The Jurisprudence of Consent argues that the modern criminal legal system is sustained less by proof than by coercion. Jawanna Dean examines how plea bargaining has become the dominant engine of conviction and how the system uses pretrial detention, procedural delay, charge stacking, and the threat of harsher post-trial punishment to pressure defendants into surrendering rights. The resulting plea is then treated as voluntary agreement, even when the choice was shaped by fear, time, and unequal access to defense resources. The analysis treats this structure as a legitimacy failure because a system that depends on pressure to function cannot credibly claim to be truth-finding, consent-based, or equally applied.
The book also confronts the public cost of the prison pipeline and the downstream harm it produces. Taxpayers finance the housing of human beings inside institutions that rarely deliver meaningful reform, while collateral consequences impose lifelong penalties that continue after a sentence ends through employment exclusion, housing barriers, surveillance, and stigma. Dean argues that this enduring punishment functions as a second sentence imposed outside the courtroom and that it deepens the legitimacy crisis by converting a finite judgment into a permanent condition.
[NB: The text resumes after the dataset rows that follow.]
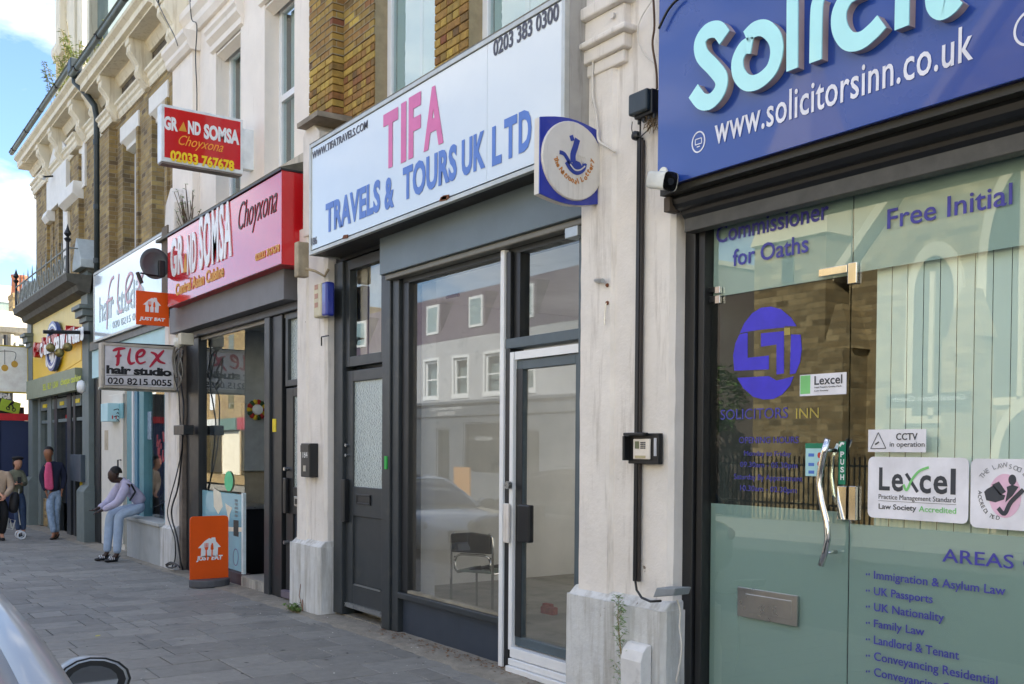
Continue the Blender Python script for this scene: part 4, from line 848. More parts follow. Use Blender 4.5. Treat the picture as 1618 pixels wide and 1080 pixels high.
YS = MATS['yellow_sticker']; q = PY(131, 775, -.04); MB().box(X_(127, -.04, 775), X_(136, -.04, 775), -.05, -.035, q.z-.22, q.z+.2).build('sticker', YS, S4)
MB().box(X_(119, -.1, 730), X_(136, -.1, 730), -.2, -.04, PY(128, 760, -.1).z, PY(128, 718, -.1).z).build('letter_cabinet', mat('dark_slate_box', '#3e4a55', .5), S4, bev=.008)
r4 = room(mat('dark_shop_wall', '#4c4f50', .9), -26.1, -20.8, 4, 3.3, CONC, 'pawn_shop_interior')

# ================================================================ SHOP 5: solicitors
S5 = thing('shopfront', 'frameless glass solicitors front with frosted lower band, wavy steel handle and vertical blinds', 'shopfront', (-3, 0, 0))
MB().box(-4.43, -4.345, -.02, .14, 0, 3.1).build('post', BLACK, S5, bev=.005); MB().box(-4.335, -4.285, .0, .14, 0, 3.06).build('post', BLACK, S5, bev=.004)
YG = .06
gx = X_(1343, YG, 600); gD0, gD1 = -4.28, gx-.004
ztop_d = PY(1343, 436, YG).z; zmid = PY(1200, 800, YG).z
SG = glass('solicitors_glass', (.90, .95, .93, 1), 1.55, mul=1.8, wob=.015)
FROST = glass('frosted_green_film', (1, 1, 1, 1), 1.0001, film=hexc('#a2b2af'), filmk=.985)
FROST2 = glass('pale_frost_film', (1, 1, 1, 1), 1.0001, film=hexc('#bcc9c6'), filmk=.985)
gd = MB().box(gD0, gD1, YG, YG+.01, .03, ztop_d).build('glass_door', SG, S5, label='frameless glass door with the oval violet logo')
MB().box(gD0, gD1, YG+.012, YG+.014, .03, zmid).build('frosted_film', FROST, gd)
MB().box(gD0, gD1, YG, YG+.01, ztop_d+.006, 3.05).build('transom_pane', SG, S5)
MB().box(gD0+.0, gD1, YG+.012, YG+.014, ztop_d+.006, 3.05).build('frosted_film', FROST2, S5)
MB().box(gx+.003, -.6, YG, YG+.01, .03, 3.05).build('window_pane', SG, S5)
zb_ = PY(1400, 872, YG).z
MB().box(gx+.003, -.6, YG+.012, YG+.014, .03, PY(1380, 830, YG).z).build('frosted_film', FROST, S5)
zu = PY(1380, 425, YG).z
MB().box(gx+.003, -.6, YG+.012, YG+.014, zu, 3.05).build('frosted_film', FROST2, S5)
MB().box(-.6, -.4, -.02, .14, 0, 3.1).build('post', BLACK, S5); MB().box(-.4, 6, 0, .14, -.1, 3.25).build('side_wall', RENDER, S5)
MB().box(-4.345, -.4, .0, .16, 3.05, 3.12).build('head', BLACK, S5, bev=.004)
RUB = mat('pitted_shutter_rail', '#4b4a46', .55, var=.2, scale=9, peel=.2, peelc=hexc('#8f8a80'))
MB().prism([(-.1, 3.0), (-.02, 3.0), (-.02, 3.09), (-.1, 3.09)], 'x', -4.36, -.4).build('shutter_bottom_rail', RUB, S5, bev=.004)
for k in range(2): MB().lathe([(.06, 0), (.06, 3.95)], (-4.36, -.07-.07*k, 3.13+.05*k), 'x', 12).build('shutter_slat_roll', BLKPL, S5, smooth=False)
MB().box(-4.4, -.4, -.26, .1, 3.2, 3.26).build('sign_soffit', mat('olive_black', '#2c2b25', .5), S5)
MB().box(-4.3, -.4, .0, .14, -.05, .03).build('floor_track', METAL, S5)
# blinds: each vertical slat its own piece
BL = mat('vertical_blind', '#f0f4f0', .85, var=.04, scale=2)
bx0 = X_(1383, .12, 600); k = 0
while bx0+k*.089 < -.7:
    MB().prism([(bx0+k*.089, .125), (bx0+k*.089+.0872, .121), (bx0+k*.089+.0872, .1225), (bx0+k*.089, .1265)], 'z', .25, zu+.25).build('blind_slat', BL, S5); k += 1
# steel fittings
CHR = CHROME
def ppl(pts, Y): return [PY(a, b, Y) for a, b in pts]
gh = MB().tube([Vector((p.x, p.y, p.z)) for p in ppl(((1308, 693), (1302, 715), (1296, 745), (1294, 765), (1298, 792), (1306, 825), (1308, 850), (1304, 872), (1297, 893)), -.03)], .017, 14).build('pull_handle', CHR, gd, smooth=True)
for a, b in ((1303, 711), (1304, 873)): p = PY(a, b, -.03); MB().tube([p, (p.x+.0, YG, p.z)], .011, 10).build('handle_stub', CHR, gh, smooth=True)
gi = MB().tube(ppl(((1325, 700), (1317, 722), (1314, 750), (1318, 780), (1324, 800)), .11), .015, 12).build('inner_handle', CHR, gd, smooth=True)
def plate(nm, m, par, a0, b0, a1, b1, Y, d=.012, **k):
    p, q = PY(a0, b1, Y), PY(a1, b0, Y); return MB().box(p.x, q.x, Y-d, Y, p.z, q.z).build(nm, m, par, bev=.002, **k)
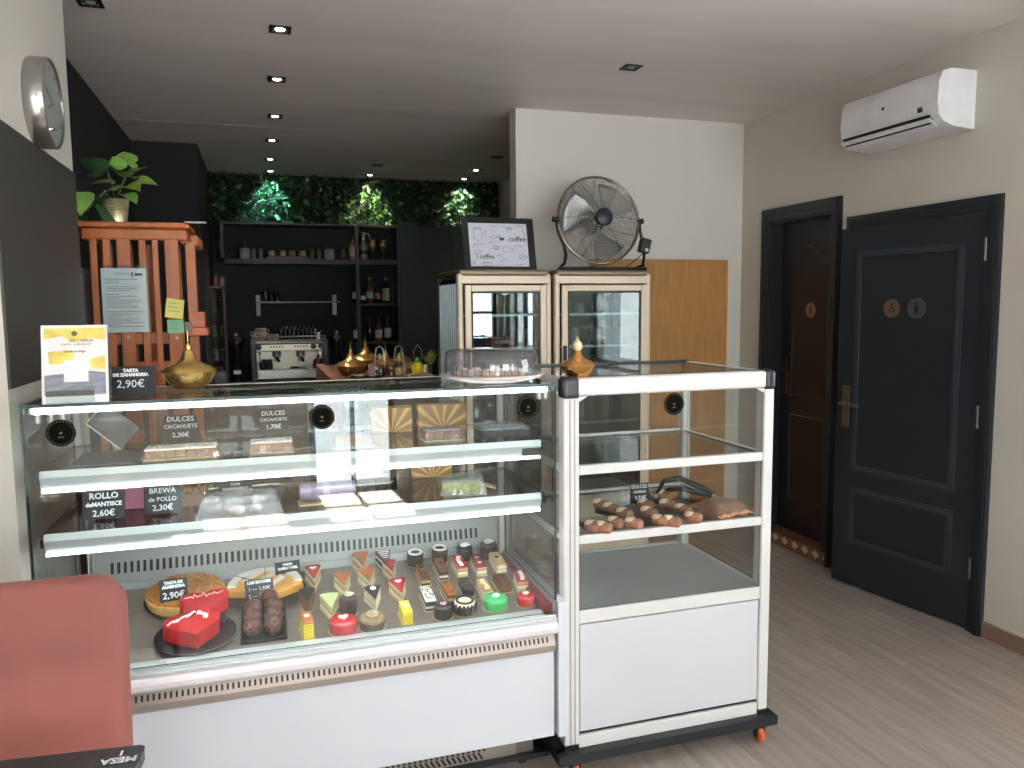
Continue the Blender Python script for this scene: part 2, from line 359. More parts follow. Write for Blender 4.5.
# dark board on the left wall
tag(L().box(-.64,-.633,2.338,3.275,1.316,2.019).build('wall_board',M('charcoal_board',(58,56,54),.6,0,.05,3),None,loc=(-.64,2.8,1.316)),'large charcoal board on the cream left wall below the clock','board')
# ------------------------------------------------------------------ recessed downlights
lampon=M('lit_bulb',(255,244,225),.5,0,0,emit=14); lampoff=M('unlit_bulb',(150,150,150),.4,.2)
mblk=M('downlight_black_trim',(22,22,22),.4)
def downlight(x,y,on,label,sz=.045):
    t=thing('recessed_downlight',label,'ceiling light',(x,y,2.70),group='recessed ceiling lights')
    f=L()
    for a,b,c,d in ((-sz,-sz*.66,-sz,sz),(sz*.66,sz,-sz,sz),(-sz,sz,-sz,-sz*.66),(-sz,sz,sz*.66,sz)): f.box(x+a,x+b,y+c,y+d,2.694,2.70)
    f.build('trim_frame',mblk,t,bevel=.001)
    L().lathe([(sz*.66,2.6985),(sz*.64,2.6999)],20,T(x,y,0)).build('recess',mblk,t)
    L().lathe([(.001,2.694),(sz*.4,2.6955),(sz*.46,2.6985)],20,T(x,y,0)).build('bulb',lampon if on else lampoff,t)
    return t
dl=[(280,29,1,'lit ceiling downlight, the one closest to the viewer of the lit row over the bar'),(277,79,1,'lit ceiling downlight, second in the row from the viewer'),(275,116,1,'lit ceiling downlight, third in the row from the viewer'),(272,140,1,'lit ceiling downlight, fourth in the row from the viewer'),(270,159,1,'lit ceiling downlight, fifth in the row from the viewer'),(270,175.5,1,'lit downlight shining green on the left part of the leaf wall'),(367,178.5,1,'lit downlight over the middle of the leaf wall'),(460,181.5,1,'lit downlight over the right part of the leaf wall'),(476,170,1,'lit ceiling downlight right of the row, just before the right leaf wall light'),(377,165,0,'unlit ceiling downlight near the middle of the leaf wall'),(497,157,0,'unlit ceiling downlight left of the fan wall edge'),(631,67,0,'unlit ceiling downlight above the metal fan'),(90,2,0,'unlit ceiling downlight at the top left beside the cream wall')]
def spot(name,loc,target,power,col,size=60,rad=.03,parent=None):
    ld=bpy.data.lights.new(name,'SPOT'); ld.energy=power; ld.color=col; ld.spot_size=math.radians(size); ld.spot_blend=.6; ld.shadow_soft_size=rad
    o=bpy.data.objects.new(name,ld); COL.objects.link(o); o.location=loc; o.rotation_euler=(Vector(target)-Vector(loc)).to_track_quat('-Z','Y').to_euler(); return o
for x,y,on,lb in dl:
    p=onz(x,y,2.70)
    if p.y>7.2: p.y=7.22
    downlight(p.x,p.y,on,lb)
    if on:
        if p.y>7.0:
            c=(.35,1,.75) if p.x<.5 else ((.8,1,.45) if p.x<1.4 else (.75,1,.6)); spot('lamp',(p.x,p.y,2.685),(p.x,7.40,2.36),60,c,78)
        else: spot('lamp',(p.x,p.y,2.685),(p.x,p.y,0),30,(1,.86,.68),80)
# ------------------------------------------------------------------ leaf wall (stuff)
def leafwall():
    mb=L(); cols=[(12,38,22),(20,54,28),(36,82,36),(12,30,20),(96,134,58),(150,156,104),(52,36,28)]
    wts=[30,26,12,30,5,2,4]
    mb.box(-.40,2.225,7.43,YB,2.27,2.70)
    for i in range(5200):
        x=random.uniform(-.39,2.21); z=random.uniform(2.275,2.69); y=random.uniform(7.33,7.44); l_=random.uniform(.03,.085); w_=l_*random.choice((.08,.12,.16,.3))
        m=T(x,y,z)@Euler((random.uniform(-1.1,.9),random.uniform(0,2*PI),random.uniform(-1,1))).to_matrix().to_4x4()
        mb.add([(0,0,0),(w_,0,l_*.4),(0,-l_*.15,l_),(-w_,0,l_*.4)],[(0,1,2),(0,2,3)],False,m,random.choices(range(1,8),wts)[0])
    mats=[M('leaf_backing',(12,22,16),.9)]+[M('leaf_tone_%s'%n,c,.45,0,.2,20) for n,c in zip(('deep','mid','bright','dark','lime','cream','russet'),cols)]
    o=mb.build('artificial_leaf_wall',mats,None,loc=(.9,7.43,2.27)); tag(o,'dense green artificial foliage panel along the top of the bar back wall','foliage',kind='stuff')
leafwall()
# ------------------------------------------------------------------ BAR BACK
shelfblk=M('black_shelf_board',(34,36,42),.5,0,.05,4)
YS=7.22
def at(x,y,Y=7.32): return ony(x,y,Y)
x0=at(209,0,YS).x; x1=at(393,0,YS).x; xm=at(350,0,YS).x
zt=2.262; z1=at(300,259,YS).z; z2=at(370,303.5,YS).z; z3=at(370,342,YS).z
t=thing('bar_shelving','black built-in bar shelving under the leaf wall','shelving',(.4,7.3,.9))
def bd(n,*a): L().box(*a).build(n,shelfblk,t,bevel=.002)
bd('top_board',x0,x1,YS,YB-.004,zt-.02,zt); bd('side_board',x0,x0+.03,YS,YB-.004,z1,zt-.02); bd('side_board',x1-.02,x1,YS,YB-.004,.92,zt-.02); bd('divider',xm-.015,xm+.015,YS,YB-.004,.92,zt-.02)
bd('shelf',x0+.03,xm-.015,YS,YB-.004,z1-.045,z1); bd('shelf',xm+.015,x1-.02,YS,YB-.004,z1-.045,z1); bd('shelf',xm+.015,x1-.02,YS,YB-.004,z2-.02,z2); bd('shelf',xm+.015,x1-.02,YS,YB-.004,z3-.02,z3)
# tall cupboard doors to the right of the shelves
t=thing('tall_cupboard','plain black tall cupboard between the bottle shelves and the cream fridge','cupboard',(1.68,7.3,0))
L().box(x1+.004,2.215,YS+.02,YB-.004,.0,zt).build('body',shelfblk,t); xx=x1+.004
dw=(2.214-xx)/2
for i in range(2): L().box(xx+.003+i*dw,xx-.003+(i+1)*dw,YS,YS+.02,.02,zt-.003).build('door',M('black_cupboard_door',(27,29,35),.5,0,.05,3),t,bevel=.002)
# glassware / bottle kinds
def M2(n,c,**k): return M(n,c,**k)
dglass=M('dark_bottle_glass',(22,26,24),.08,0,.1,coat=.6); 
def bottle(loc,h,r,mat,labelmat,name,label,group,neck=.32,lab=(.15,.5),cap=None):
    t=thing(name,label,'bottle',loc,group=group)
    n=r*neck; L().lathe([(r*.92,0),(r,.006),(r,h*.56),(r*.85,h*.64),(n,h*.76),(n,h*.94)],18).build('body',mat,t,world=False)
    if labelmat: L().lathe([(r+.0012,h*lab[0]),(r+.0012,h*lab[1])],18).build('paper_label',labelmat,t,world=False)
    L().lathe([(n*1.15,h*.90),(n*1.15,h)],12).build('cap',cap or blackpl,t,world=False)
    return t
clearb=glassmat('bottle_glass_clear',(215,222,222),1,.08)
amber=M('amber_spirit',(120,70,34),.1,0,.15,coat=.5); pinkb=M('pink_gin',(168,112,100),.15,0,.1,coat=.4)
cream=M('cream_label',(188,174,150),.7); whitel=M('white_label',(190,190,188),.7); goldl=M('gold_label',(150,120,74),.45,.4); redl=M('wine_red_label',(120,44,40),.6)
zc=z1
def B(px,h,Z,**k): p=at(px,300); return (p.x,7.32,Z)
# top compartment right part
bottle(B(355,0,z1),.235,.036,pinkb,cream,'spirit_bottle','pink spirit bottle on the top bar shelf, left of the silver soda siphon','bar bottles',cap=blackpl)
p=B(365,0,z1); t=thing('soda_siphon','silver soda siphon with curved spout on the top bar shelf','siphon',p)
L().lathe([(.035,0),(.042,.01),(.042,.12),(.03,.15),(.018,.17),(.018,.22),(.022,.225),(.022,.25),(.002,.255)],20).build('body',steel,t,world=False)
L().tube([(.015,0,.235),(.045,0,.24),(.06,0,.21),(.062,0,.15)],.007).build('spout',steel,t,world=False)
L().lathe([(.0425,.05),(.0425,.085)],20).build('printed_band',blackpl,t,world=False)
for px,lb in ((374,'amber stemmed goblet on the top bar shelf beside the soda siphon'),(384,'amber stemmed goblet at the right end of the top bar shelf')):
    t=thing('goblet',lb,'glass',B(px,0,z1),group='stemmed goblets on the bar shelf')
    L().lathe([(.028,0),(.026,.004),(.004,.01),(.004,.07),(.02,.09),(.034,.125),(.034,.17),(.03,.185)],20).build('cup',M('amber_goblet',(150,120,88),.15,.5,.2,15),t,world=False)
    L().lathe([(.0345,.13),(.0345,.14)],20).build('gold_rim_band',goldl,t,world=False)
Z2=z2; Z3=z3; k=0
r2=[(356,.235,dglass,cream),(363,.16,clearb,whitel),(370,.24,amber,whitel),(378,.2,dglass,goldl),(386,.235,dglass,cream)]
for i,(px,h,m_,lm) in enumerate(r2):
    bottle(B(px,0,z2),h,.030 if i!=1 else .022,m_,lm,'spirit_bottle',['dark bottle with cream label, left end of the middle bottle shelf','short clear bottle with white label on the middle bottle shelf','tall amber bottle with white label, centre of the middle bottle shelf','dark bottle with gold label on the middle bottle shelf','dark bottle with tall cream label, right end of the middle bottle shelf'][i],'bar bottles',cap=[blackpl,blackpl,goldl,blackpl,goldl][i],lab=(.2,.45) if i!=4 else (.1,.6))
r3=[(356,.22,clearb,cream),(369,.22,dglass,None),(378,.215,amber,whitel),(387,.25,dglass,cream)]
for i,(px,h,m_,lm) in enumerate(r3):
    bottle(B(px,0,z3),h,.031,m_,lm,'spirit_bottle',['clear bottle with cream label, left end of the lowest bottle shelf','unlabelled dark bottle, second on the lowest bottle shelf','amber bottle with white label, third on the lowest bottle shelf','tall dark bottle with cream label, right end of the lowest bottle shelf'][i],'bar bottles')
# left compartment, on shelf z1
def P1(px): p=at(px,258); return (p.x,7.31,z1)
t=thing('candlestick','small brass candlestick at the left end of the top bar shelf','candlestick',P1(220))
L().lathe([(.03,0),(.028,.006),(.006,.015),(.006,.08),(.02,.1),(.022,.12),(.016,.125)],16).build('stem',M('dull_brass',(110,84,56),.35,.8),t,world=False); L().lathe([(.014,.12),(.02,.14),(.002,.17)],14).build('cup',M('dull_brass',(110,84,56),.35,.8),t,world=False)
def potplant(px,label,h=.095,r=.045):
    t=thing('potted_plant',label,'plant',P1(px),group='white potted plants on the bar shelf')
    L().lathe([(r*.85,0),(r,.01),(r,h),(r*.9,h),(r*.88,h-.01)],20).build('pot',M('pale_pot',(150,146,140),.6),t,world=False)
    f=L()
    for i in range(26):
        m=T(0,0,h-.01)@RZ(random.uniform(0,6.28))@RX(random.uniform(-.9,.2)); f.add([(0,0,0),(.01,0,.03),(0,0,.075),(-.01,0,.03)],[(0,1,2,3)],False,m)
    f.build('foliage',M('dim_leaves',(30,52,36),.5,0,.3,20),t,world=False)
potplant(245,'pale pot with a small plant on the left part of the top bar shelf'); potplant(329.5,'pale pot with a small plant right of the wooden candle tray')
def tumbler(px,label,grp='small glasses on the bar shelf',h=.09,r=.022):
    t=thing('tumbler',label,'glass',P1(px),group=grp)
    L().lathe([(r*.85,0),(r,h),(r-.003,h),(r*.8,.008)],16).build('glass',M('striped_tumbler',(128,124,108),.2,.3,.5,60),t,world=False)
for px,lb in ((254,'small striped tumbler right of the left white plant pot'),(261,'small striped tumbler left of the wooden candle tray'),(312,'small striped tumbler just right of the candle tray'),(319,'small striped tumbler left of the right white plant pot')): tumbler(px,lb)
a=at(267,258); b=at(308,258)
t=thing('candle_tray','long wooden tray holding four candle jars on the top bar shelf','tray',((a.x+b.x)/2,7.31,z1)); L().box(a.x,b.x,7.27,7.35,z1,z1+.026).build('board',M('oiled_wood',(96,66,44),.5,0,.2,14),t,bevel=.003)
L().box(a.x+.012,b.x-.012,7.28,7.34,z1+.026,z1+.028).build('inlay',M('dark_inlay',(50,38,30),.6),t)
for px,c,lb in ((272,0,'cream candle jar, left end of the wooden tray'),(283,0,'cream candle jar, second on the wooden tray'),(292,1,'pink candle jar, third on the wooden tray'),(302.5,0,'cream candle jar, right end of the wooden tray')):
    t=thing('candle_jar',lb,'candle',(at(px,255).x,7.31,z1+.028),group='candle jars on the wooden tray')
    L().lathe([(.026,0),(.028,.004),(.028,.038),(.02,.044)],16).build('jar',M('pinkish_jar',(150,108,92),.4) if c else M('cream_jar',(158,138,112),.4),t,world=False)
    L().lathe([(.024,.044),(.024,.05),(.002,.051)],16).build('lid',goldl,t,world=False)
t=thing('vase','small rosy round vase on the top bar shelf, left of the divider','vase',P1(343)); L().lathe([(.02,0),(.036,.02),(.038,.04),(.014,.065),(.012,.09),(.018,.1)],20).build('body',M('rosy_vase',(98,62,56),.3,.3),t,world=False)
L().lathe([(.038,.03),(.0385,.034)],20).build('band',goldl,t,world=False)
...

As a remedy, the book advances a redesign that ends punishment-prison as the default response to social harm and sharply narrows confinement authority. Confinement is reserved for proven predation or serious violence under strict due process, independent oversight, and time-bounded review, with explicit rejection of profit incentives and warehousing logic. All other harms are redirected into enforceable repair mechanisms that prioritize victim remedies through restitution, compensation, protective orders, and structured accountability, rather than punishment theater. Prevention becomes the central public safety strategy through investment in housing stability, mental health care, addiction treatment, domestic violence intervention, and child protection capacity, funded by moving resources out of cages and into systems that measurably reduce victimization.
Written as a systems critique and policy doctrine, The Jurisprudence of Consent provides a disciplined vocabulary for evaluating legitimacy and a clear blueprint for replacing a coercion-driven pipeline with an architecture that proves, protects, repairs, and prevents.